Em 2020, a associação fundada por um funcionário contratado como CC pela então secretaria municipal de Cultura foi selecionada para realizar o festival. A entidade privada estava registrada em cartório no mesmo endereço físico de um edifício público histórico da cidade, mesmo sem qualquer contrato de cessão. Após a denúncia da reportagem, o departamento jurídico da prefeitura determinou o cancelamento da seleção e a realização de um novo edital.
A edição atual do Poa Em Cena traz como eixo curatorial a proposta de pensar a cidade. “Um Porto provocação. Lugar de quem chega, de quem sai. De quem fica e do que fica. O palco da troca, do trânsito, das novidades e das memórias compartilhadas.
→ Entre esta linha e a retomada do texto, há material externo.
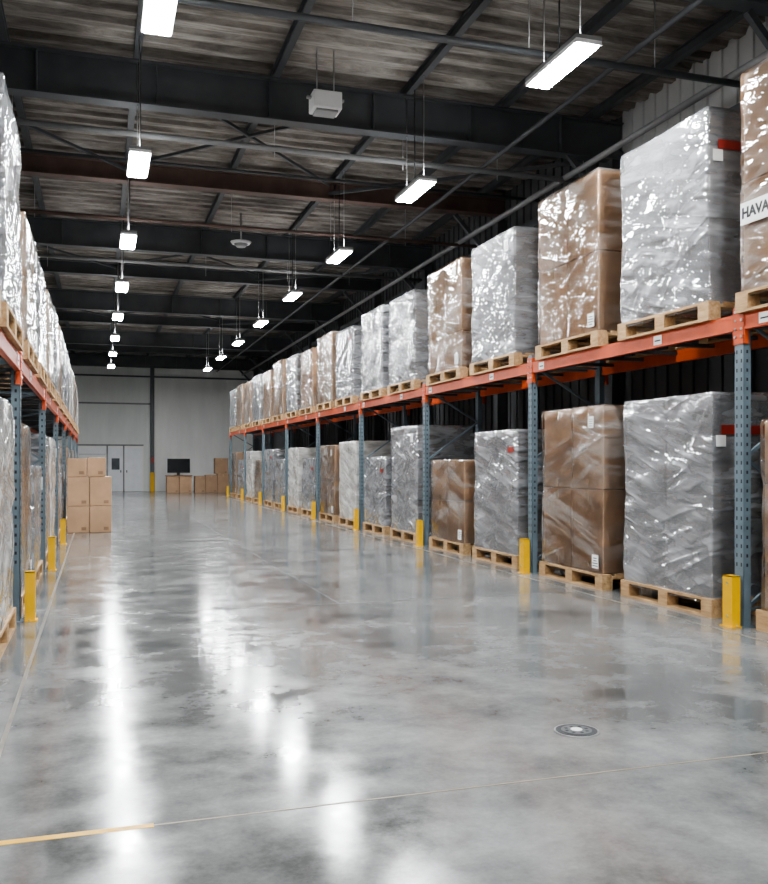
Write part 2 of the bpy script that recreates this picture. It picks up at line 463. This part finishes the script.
BZ = 2.87; P0 = 6.9; BAY = 4.2; XF = 5.62
G, B_, L_ = 'grey', 'brown', 'light'
top = {-2:[(G,1.95),(B_,2.0)], -1:[(G,2.0),(B_,2.18)], 0:[(G,2.06),(B_,2.10)], 1:[(G,1.97),(B_,1.97)], 2:[(G,1.86),(G,1.90)], 3:[(G,1.80),(B_,1.95)], 4:[(B_,1.80),(G,1.86)],
       5:[(B_,1.95),(B_,1.80)], 6:[(G,1.86),(B_,1.80)], 7:[(B_,1.86),(G,1.80)]}
bot = {-2:[(G,2.0),(G,1.96)], -1:[(B_,1.97),(B_,1.88)], 0:[(G,2.18),(B_,2.18)], 1:[(G,1.97),(B_,1.55)], 2:[(G,2.2),(G,1.62)], 3:[(L_,2.0),(B_,1.95)], 4:[(G,1.62),(L_,1.95)],
       5:[(G,1.62),(G,1.97)], 6:[(B_,1.62),(L_,1.95)], 7:[(G,1.62),(B_,1.95)]}
n = 0
textbox = None
for k in range(-2, 8):
    p = P0+BAY*k
    for j, oy in enumerate((1.20, 3.20)):
        kd, h = top[k][j]; n += 1
        yy = p+oy + (random.uniform(-.04, .04))
        if k == -1 and j == 1: yy = p+3.40
        v = 0 if (k, j) == (0, 0) else (1 if (k, j) in ((0, 1), (-1, 1)) else 1+n % 3)
        o = put_load(XF+.56, yy, BZ, kd, h, v)
        if k == -1 and j == 1: textbox = o
        kd, h = bot[k][j]
        v = 0 if (k, j) == (0, 0) else (2 if (k, j) == (0, 1) else 1+(n+1) % 3)
        put_load(XF+.62, p+oy+random.uniform(-.04, .04), 0, kd, h, v)
s = MB(); s.box(-.004, 0, -.55, .55, -.08, .12, LABEL)
so = s.obj('label_strip'); so.parent = textbox; so.location = (-.615, .16, .86)
cu = bpy.data.curves.new('printed_text', 'FONT'); cu.body = 'HAVARNTS'; cu.size = .13; cu.align_x = 'LEFT'; cu.align_y = 'CENTER'; cu.extrude = .0005; cu.offset = .006
cu.materials.append(INK)
to = bpy.data.objects.new('printed_text', cu); C.objects.link(to)
to.matrix_local = Matrix(((0,0,-1,-.621),(-1,0,0,.69),(0,1,0,.88),(0,0,0,1)))
to.parent = textbox

def build_rack(name, xf, sg, ys, beamtop, depth=1.12, detail_to=26):
    b = MB()
    def X(o): return xf+sg*o
    def bx(o0, o1, *a, **k):
        x0, x1 = sorted((X(o0), X(o1))); b.box(x0, x1, *a, **k)
    H = beamtop+.10
    for y in ys:
        for o in (0, depth-.08):
            bx(o, o+.006, y-.06, y+.06, 0, H, BLUE); bx(o, o+.08, y-.06, y-.054, 0, H, BLUE); bx(o, o+.08, y+.054, y+.06, 0, H, BLUE)
            bx(o+.03, o+.036, y-.054, y+.054, 0, H, DARK)
            bx(o-.03, o+.11, y-.09, y+.09, 0, .008, BLUE)
        if y < detail_to:
            z = .55
            while z < H-.12:
                for yy in (-.03, .03):
                    bx(-.001, .0, y+yy-.008, y+yy+.008, z, z+.035, DARK)
                bx(.03, .05, y-.061, y-.06, z, z+.03, DARK)
                z += .085
        zs = [.15, .85, 1.55, 2.25, H-.15]
        for q in range(len(zs)-1):
            a_, c_ = (.06, depth-.06) if q % 2 == 0 else (depth-.06, .06)
            b.bar((X(a_), y, zs[q]), (X(c_), y, zs[q+1]), .03, .03, BLUE)
        b.bar((X(.06), y, .15), (X(depth-.06), y, .15), .03, .03, BLUE); b.bar((X(.06), y, H-.15), (X(depth-.06), y, H-.15), .03, .03, BLUE)
        for o, s_ in ((-.008, 1), (depth+.0, -1)):
            bx(o, o+.008, y-.075, y+.075, beamtop-.28, beamtop+.06, ORANGE)
            bx(o, o+.05*1, y-.08, y-.066, beamtop-.28, beamtop+.06, ORANGE); bx(o, o+.05, y+.066, y+.08, beamtop-.28, beamtop+.06, ORANGE)
            if y < detail_to:
                for z in (.0, -.08, -.16, -.23):
                    for yy in (-.04, .04):
                        xx = X(o if s_ > 0 else o+.008)
                        b.cyl((xx-sg*.008*s_, y+yy, beamtop+.02+z), (xx, y+yy, beamtop+.02+z), .012, BOLT if s_ > 0 else ORANGE, 8)
    for y0, y1 in zip(ys[:-1], ys[1:]):
        for o in (.0, depth-.05):
            bx(o, o+.05, y0+.08, y1-.08, beamtop-.15, beamtop, ORANGE)
            bx(o-.003, o, y0+.08, y1-.08, beamtop-.03, beamtop-.004, ORANGE); bx(o-.003, o, y0+.08, y1-.08, beamtop-.147, beamtop-.12, ORANGE)
        for q in range(6):
            y = y0+.35+(y1-y0-.7)*q/5
            bx(.05, depth-.05, y-.03, y+.03, beamtop-.06, beamtop-.02, STEEL)
        for yy in (.3*(y1-y0), .92*(y1-y0)):
            bx(-.006, -.003, y0+yy-.07, y0+yy+.07, beamtop-.125, beamtop-.03, LABEL)
            bx(-.007, -.006, y0+yy-.05, y0+yy+.05, beamtop-.09, beamtop-.075, INK)
    return b.obj(name)
ysR = [P0+BAY*k for k in range(-2, 9)]
build_rack('pallet_rack', XF, 1, ysR, BZ)
XFL = -.70; BZL = 2.52; PL0 = 9.2
ysL = [PL0+BAY*k for k in range(-3, 7)]
build_rack('pallet_rack', XFL, -1, ysL, BZL)
topL = {-3:[(G,1.9),(B_,1.86)], -2:[(L_,1.9),(G,1.86)], -1:[(B_,1.9),(G,1.9)], 0:[(B_,1.45),(G,1.45)], 1:[(B_,1.45),(G,1.55)], 2:[(B_,1.55),(G,1.55)], 3:[(G,1.55),(L_,1.45)], 4:[(L_,1.55),(B_,1.55)], 5:[(B_,1.55),(L_,1.45)]}
botL = {-3:[(G,1.9),(B_,1.9)], -2:[(G,1.9),(G,1.9)], -1:[(B_,1.9),(L_,2.02)], 0:[(B_,1.9),(G,1.45)], 1:[(G,1.9),(L_,1.9)], 2:[(G,1.9),(G,1.45)], 3:[(G,1.45),(B_,1.9)], 4:[(G,1.45),(B_,1.9)], 5:[(G,1.9),(B_,1.9)]}
for k in range(-3, 6):
    p = PL0+BAY*k
    for j, oy in enumerate((1.05, 3.05)):
        n += 1
        kd, h = topL[k][j]; put_load(XFL-.56, p+oy, BZL, kd, h, 1+n % 2, True)
        kd, h = botL[k][j]; put_load(XFL-.62, p+oy, 0, kd, h, 1+(n+1) % 2, True)
def guard(x, y, sg):
    g = MB(); h = .47
    def bx(o0, o1, *a):
        x0, x1 = sorted((sg*o0, sg*o1)); g.box(x0, x1, *a)
    bx(0, .01, -.065, .065, .01, h, YEL); bx(.01, .09, -.065, -.055, .01, h, YEL); bx(.01, .09, .055, .065, .01, h, YEL)
    bx(-.02, .09, -.085, .085, 0, .01, YEL); bx(0, .09, -.065, .065, h-.01, h, YEL)
    for yy in (-.075, .075): g.cyl((sg*.05, yy, .01), (sg*.05, yy, .022), .009, BOLT, 8)
    for zz in (.1, .4): g.cyl((sg*-.006, 0, zz), (0, 0, zz), .012, BOLT, 8)
    g.obj('rack_post_guard', (x, y, 0))
for y in ysR: guard(XF-.13, y, 1)
for y in ysL: guard(XFL+.13, y, -1)

def carton(b, x0, x1, y0, y1, z0, z1):
    b.box(x0, x1, y0, y1, z0, z1, CARD, .012)
    xm = (x0+x1)/2
    b.box(xm-.025, xm+.025, y0-.003, y0, z1-.14*(z1-z0), z1-.012, TAPE)
    b.box(xm-.025, xm+.025, y0+.02, y1-.02, z1, z1+.002, TAPE)
    b.box(x1-.16, x1-.06, y0-.003, y0, z0+.05, z0+.12, CARDD)
s = MB()
for x0 in (-.46, .0):
    for yy in (0, .5):
        carton(s, x0, x0+.45, yy, yy+.48, 0, .57)
        carton(s, x0, x0+.45, yy, yy+.48, .575, 1.20)
carton(s, -.46, -.06, .02, .48, 1.205, 1.60); carton(s, -.05, .33, .04, .48, 1.205, 1.62)
s.obj('cardboard_box_stack', (-.17, 20.4, 0))

w = MB()
w.box(0, 1.3, 0, .7, .84, .88, CARDD); carton(w, .03, .63, .05, .65, 0, .83); carton(w, .66, 1.27, .05, .65, 0, .83)
w.box(.08, 1.2, .3, .35, 1.0, 1.72, BLACK, .01); w.box(.11, 1.17, .295, .3, 1.03, 1.69, SCREEN); w.box(.55,.7,.33,.4,.88,1.2,BLACK); w.box(.42,.86,.22,.5,.88,.9,BLACK)
w.obj('computer_workstation', (3.25, 46.2, 0))
w = MB(); carton(w, 0, .5, 0, .6, 0, .85); carton(w, .52, 1.1, 0, .6, 0, .9); carton(w, 1.12, 1.7, .0, .6, 0, .95); carton(w, 1.0, 1.65, 0, .6, .955, 1.75)
w.obj('cardboard_box_stack', (4.65, 46.0, 0))

# ------------------------------------------------------------ world + camera
wd = bpy.data.worlds.new('World'); bpy.context.scene.world = wd; wd.use_nodes = True
wd.node_tree.nodes['Background'].inputs[0].default_value = (.5,.52,.55,1); wd.node_tree.nodes['Background'].inputs[1].default_value = .3
try: bpy.context.scene.view_settings.look = 'AgX - Medium High Contrast'
except Exception: pass
F = 900
cam = bpy.data.cameras.new('camera'); co = bpy.data.objects.new('camera', cam); C.objects.link(co)
cam.sensor_fit = 'VERTICAL'; cam.sensor_height = 36; cam.sensor_width = 36*768/884
cam.lens = F/884*36; cam.shift_y = 21/884
co.location = (0, 0, 1.5); co.rotation_euler = (math.pi/2, 0, -math.atan2(286, F))
cam.clip_end = 200; cam.clip_start = .05
bpy.context.scene.camera = co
O cenário de conquistas e dramas sociais: guerras, escravidão, pestes, e outros povos, outras línguas, outras modas. Para o bem e para o mal, um Porto. Nosso festival vai colocar em cena o que fomos e somos, e o que podemos ser. Abertos para balanço, atentos ao que vem”, diz o texto da diretoria artística, assinado pelos curadores Adriane Azevedo, Adriane Mottola, Airton Tomazzoni, Antônio Grassi, Juliano Barros, Renato Mendonça, Ricardo Barberena e Thiago Pirajira. As atividades vão até o dia 26 de março (Confira a programação).
No evento de abertura, Maria Marighella também falou da relação afetiva com o Poa em Cena. Ela fez o público rir quando contou que mais jovem, ainda atriz iniciante na Bahia, ela tentava, ano após ano, ser aprovada para se apresentar no festival, conhecido nacionalmente e internacionalmente no campo das artes da cena.
A presidente sinalizou a importância dos festivais, para todas as artes. “Os festivais continuam sendo um modo como nos nos conectamos, reconhecemos e identificamos. São momentos em que, cada um de um lugar, nos entendemos como um todo, uma gente”. Para ela, são lugares formadores de encontro, intercâmbio entre trabalhadores de diferentes partes do país. “Festival é uma forma de se organizar enquanto classe”, pontuou.